## Your instructions
Output the lines below exactly, please, from the first line until the line with "scene.camera = cam", counting both.

## Dataset extract
━━━━━━━━━━━━━━━━━━━━
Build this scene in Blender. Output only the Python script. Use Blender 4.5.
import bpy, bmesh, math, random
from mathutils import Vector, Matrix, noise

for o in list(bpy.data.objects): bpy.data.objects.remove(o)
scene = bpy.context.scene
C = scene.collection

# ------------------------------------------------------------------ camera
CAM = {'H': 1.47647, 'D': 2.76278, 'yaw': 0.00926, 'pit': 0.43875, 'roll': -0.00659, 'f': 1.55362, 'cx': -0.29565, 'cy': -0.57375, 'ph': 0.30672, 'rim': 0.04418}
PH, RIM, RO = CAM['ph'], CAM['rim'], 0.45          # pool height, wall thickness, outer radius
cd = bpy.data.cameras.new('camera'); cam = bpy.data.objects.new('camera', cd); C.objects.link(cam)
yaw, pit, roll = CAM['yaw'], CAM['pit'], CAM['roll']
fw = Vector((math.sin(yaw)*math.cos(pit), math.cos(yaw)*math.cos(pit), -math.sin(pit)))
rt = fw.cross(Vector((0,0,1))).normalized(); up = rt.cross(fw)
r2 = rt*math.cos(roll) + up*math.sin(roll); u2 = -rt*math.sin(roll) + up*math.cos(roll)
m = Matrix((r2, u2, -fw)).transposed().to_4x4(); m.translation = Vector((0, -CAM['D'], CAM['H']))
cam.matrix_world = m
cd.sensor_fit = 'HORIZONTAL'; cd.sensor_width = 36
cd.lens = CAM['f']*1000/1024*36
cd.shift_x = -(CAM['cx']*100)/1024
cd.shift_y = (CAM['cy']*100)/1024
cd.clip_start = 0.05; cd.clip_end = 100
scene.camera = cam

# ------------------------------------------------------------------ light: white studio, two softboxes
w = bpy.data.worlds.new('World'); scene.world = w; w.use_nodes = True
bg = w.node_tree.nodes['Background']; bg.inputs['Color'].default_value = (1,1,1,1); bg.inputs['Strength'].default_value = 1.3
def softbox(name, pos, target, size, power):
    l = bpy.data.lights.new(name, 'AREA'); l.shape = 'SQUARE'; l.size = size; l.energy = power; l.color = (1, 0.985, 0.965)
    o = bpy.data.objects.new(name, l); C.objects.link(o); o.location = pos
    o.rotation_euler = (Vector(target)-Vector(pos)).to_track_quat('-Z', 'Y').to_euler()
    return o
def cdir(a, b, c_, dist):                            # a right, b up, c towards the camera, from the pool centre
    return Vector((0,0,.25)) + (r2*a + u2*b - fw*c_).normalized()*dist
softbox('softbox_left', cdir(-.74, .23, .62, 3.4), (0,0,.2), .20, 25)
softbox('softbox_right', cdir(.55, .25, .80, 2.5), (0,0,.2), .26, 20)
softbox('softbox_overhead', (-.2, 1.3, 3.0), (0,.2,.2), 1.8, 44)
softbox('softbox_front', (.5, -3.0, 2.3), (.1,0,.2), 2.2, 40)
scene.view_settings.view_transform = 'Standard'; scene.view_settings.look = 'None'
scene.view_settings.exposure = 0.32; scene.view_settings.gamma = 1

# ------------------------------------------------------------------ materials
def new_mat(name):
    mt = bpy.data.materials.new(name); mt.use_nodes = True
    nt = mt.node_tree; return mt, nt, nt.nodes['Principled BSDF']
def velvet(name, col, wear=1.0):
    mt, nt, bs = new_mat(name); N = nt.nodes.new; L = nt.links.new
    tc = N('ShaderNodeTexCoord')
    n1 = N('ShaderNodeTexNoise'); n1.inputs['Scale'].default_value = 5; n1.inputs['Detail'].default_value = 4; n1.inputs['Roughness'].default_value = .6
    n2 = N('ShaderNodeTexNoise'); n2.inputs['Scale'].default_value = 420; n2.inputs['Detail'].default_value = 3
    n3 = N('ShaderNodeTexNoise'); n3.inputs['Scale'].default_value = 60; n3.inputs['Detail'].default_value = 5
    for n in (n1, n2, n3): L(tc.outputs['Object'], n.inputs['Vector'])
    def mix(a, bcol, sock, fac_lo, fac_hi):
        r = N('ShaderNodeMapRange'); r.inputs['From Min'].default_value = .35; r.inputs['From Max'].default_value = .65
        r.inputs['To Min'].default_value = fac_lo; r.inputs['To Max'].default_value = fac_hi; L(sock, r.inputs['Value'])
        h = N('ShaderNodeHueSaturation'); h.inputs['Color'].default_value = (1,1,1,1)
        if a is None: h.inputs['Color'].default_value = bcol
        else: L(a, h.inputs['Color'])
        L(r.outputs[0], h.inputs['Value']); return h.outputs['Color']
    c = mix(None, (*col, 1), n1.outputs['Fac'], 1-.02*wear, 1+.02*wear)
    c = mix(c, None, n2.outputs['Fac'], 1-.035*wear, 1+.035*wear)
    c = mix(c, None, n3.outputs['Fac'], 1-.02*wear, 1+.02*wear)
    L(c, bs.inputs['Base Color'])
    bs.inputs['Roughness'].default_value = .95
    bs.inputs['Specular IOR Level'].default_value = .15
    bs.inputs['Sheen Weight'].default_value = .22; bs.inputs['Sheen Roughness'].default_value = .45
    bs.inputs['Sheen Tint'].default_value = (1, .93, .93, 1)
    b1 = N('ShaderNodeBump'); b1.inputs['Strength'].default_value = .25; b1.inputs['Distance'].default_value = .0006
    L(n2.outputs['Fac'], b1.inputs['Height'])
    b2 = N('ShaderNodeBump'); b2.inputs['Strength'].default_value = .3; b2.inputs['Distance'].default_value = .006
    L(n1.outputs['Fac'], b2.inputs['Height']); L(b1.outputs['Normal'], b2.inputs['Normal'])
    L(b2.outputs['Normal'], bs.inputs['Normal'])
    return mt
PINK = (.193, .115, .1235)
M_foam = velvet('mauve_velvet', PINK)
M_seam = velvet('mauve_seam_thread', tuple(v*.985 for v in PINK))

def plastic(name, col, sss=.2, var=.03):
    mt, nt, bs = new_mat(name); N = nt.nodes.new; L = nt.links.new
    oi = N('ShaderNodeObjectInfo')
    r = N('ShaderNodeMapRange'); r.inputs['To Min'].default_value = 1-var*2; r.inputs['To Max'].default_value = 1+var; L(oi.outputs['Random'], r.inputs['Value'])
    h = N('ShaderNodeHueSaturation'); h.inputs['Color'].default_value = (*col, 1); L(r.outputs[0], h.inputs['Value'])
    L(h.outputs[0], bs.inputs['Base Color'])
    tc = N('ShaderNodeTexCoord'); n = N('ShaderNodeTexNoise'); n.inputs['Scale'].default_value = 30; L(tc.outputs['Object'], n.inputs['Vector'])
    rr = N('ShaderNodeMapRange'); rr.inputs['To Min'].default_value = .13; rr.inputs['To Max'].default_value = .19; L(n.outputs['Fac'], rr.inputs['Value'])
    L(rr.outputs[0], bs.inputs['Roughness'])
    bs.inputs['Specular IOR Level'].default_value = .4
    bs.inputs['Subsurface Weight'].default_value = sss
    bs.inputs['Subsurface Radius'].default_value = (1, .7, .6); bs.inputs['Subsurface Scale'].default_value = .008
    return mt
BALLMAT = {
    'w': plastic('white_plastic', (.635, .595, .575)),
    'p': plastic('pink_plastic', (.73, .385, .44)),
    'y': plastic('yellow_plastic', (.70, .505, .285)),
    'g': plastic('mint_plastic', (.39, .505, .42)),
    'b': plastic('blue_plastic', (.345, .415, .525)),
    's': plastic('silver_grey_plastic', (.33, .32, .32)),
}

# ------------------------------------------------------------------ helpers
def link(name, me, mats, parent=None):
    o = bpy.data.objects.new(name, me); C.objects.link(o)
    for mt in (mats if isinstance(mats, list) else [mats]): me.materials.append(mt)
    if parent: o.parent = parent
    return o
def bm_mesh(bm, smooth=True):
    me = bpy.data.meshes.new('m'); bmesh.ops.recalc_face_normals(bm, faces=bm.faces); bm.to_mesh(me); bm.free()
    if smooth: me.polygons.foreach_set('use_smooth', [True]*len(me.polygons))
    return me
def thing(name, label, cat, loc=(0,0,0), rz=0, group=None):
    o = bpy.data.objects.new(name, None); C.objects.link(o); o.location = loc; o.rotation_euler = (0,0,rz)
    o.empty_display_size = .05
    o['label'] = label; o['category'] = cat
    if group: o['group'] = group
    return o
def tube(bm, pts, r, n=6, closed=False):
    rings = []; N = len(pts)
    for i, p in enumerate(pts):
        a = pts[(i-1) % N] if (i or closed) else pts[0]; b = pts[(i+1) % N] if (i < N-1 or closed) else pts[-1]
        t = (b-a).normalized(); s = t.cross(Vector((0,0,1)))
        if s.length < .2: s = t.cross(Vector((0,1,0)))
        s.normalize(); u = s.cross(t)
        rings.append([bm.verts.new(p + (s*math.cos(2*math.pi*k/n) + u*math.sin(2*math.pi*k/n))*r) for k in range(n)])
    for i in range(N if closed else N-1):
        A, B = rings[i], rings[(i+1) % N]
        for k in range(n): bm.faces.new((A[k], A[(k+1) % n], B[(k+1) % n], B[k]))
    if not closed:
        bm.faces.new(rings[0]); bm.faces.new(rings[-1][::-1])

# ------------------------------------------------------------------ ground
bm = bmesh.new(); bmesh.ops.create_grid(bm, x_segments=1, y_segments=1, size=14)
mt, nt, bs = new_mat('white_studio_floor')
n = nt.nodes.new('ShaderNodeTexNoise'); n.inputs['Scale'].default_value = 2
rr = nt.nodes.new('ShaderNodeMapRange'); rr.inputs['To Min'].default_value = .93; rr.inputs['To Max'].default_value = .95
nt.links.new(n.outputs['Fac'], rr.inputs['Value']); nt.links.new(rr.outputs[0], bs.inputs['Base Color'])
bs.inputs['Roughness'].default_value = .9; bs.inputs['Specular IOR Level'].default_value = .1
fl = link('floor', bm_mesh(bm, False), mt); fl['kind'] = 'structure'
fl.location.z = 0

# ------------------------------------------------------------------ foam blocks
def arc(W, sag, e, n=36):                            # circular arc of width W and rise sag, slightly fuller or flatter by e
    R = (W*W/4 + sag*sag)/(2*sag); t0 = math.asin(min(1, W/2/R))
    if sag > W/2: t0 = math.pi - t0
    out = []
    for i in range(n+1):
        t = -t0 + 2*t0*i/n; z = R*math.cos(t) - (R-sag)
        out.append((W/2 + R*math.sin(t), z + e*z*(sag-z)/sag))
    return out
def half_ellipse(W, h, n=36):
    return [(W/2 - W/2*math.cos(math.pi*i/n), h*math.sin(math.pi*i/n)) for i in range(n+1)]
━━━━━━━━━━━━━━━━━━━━
## Answer for this exercise
Build this scene in Blender. Output only the Python script. Use Blender 4.5.
import bpy, bmesh, math, random
from mathutils import Vector, Matrix, noise

for o in list(bpy.data.objects): bpy.data.objects.remove(o)
scene = bpy.context.scene
C = scene.collection

# ------------------------------------------------------------------ camera
CAM = {'H': 1.47647, 'D': 2.76278, 'yaw': 0.00926, 'pit': 0.43875, 'roll': -0.00659, 'f': 1.55362, 'cx': -0.29565, 'cy': -0.57375, 'ph': 0.30672, 'rim': 0.04418}
PH, RIM, RO = CAM['ph'], CAM['rim'], 0.45          # pool height, wall thickness, outer radius
cd = bpy.data.cameras.new('camera'); cam = bpy.data.objects.new('camera', cd); C.objects.link(cam)
yaw, pit, roll = CAM['yaw'], CAM['pit'], CAM['roll']
fw = Vector((math.sin(yaw)*math.cos(pit), math.cos(yaw)*math.cos(pit), -math.sin(pit)))
rt = fw.cross(Vector((0,0,1))).normalized(); up = rt.cross(fw)
r2 = rt*math.cos(roll) + up*math.sin(roll); u2 = -rt*math.sin(roll) + up*math.cos(roll)
m = Matrix((r2, u2, -fw)).transposed().to_4x4(); m.translation = Vector((0, -CAM['D'], CAM['H']))
cam.matrix_world = m
cd.sensor_fit = 'HORIZONTAL'; cd.sensor_width = 36
cd.lens = CAM['f']*1000/1024*36
cd.shift_x = -(CAM['cx']*100)/1024
cd.shift_y = (CAM['cy']*100)/1024
cd.clip_start = 0.05; cd.clip_end = 100
scene.camera = cam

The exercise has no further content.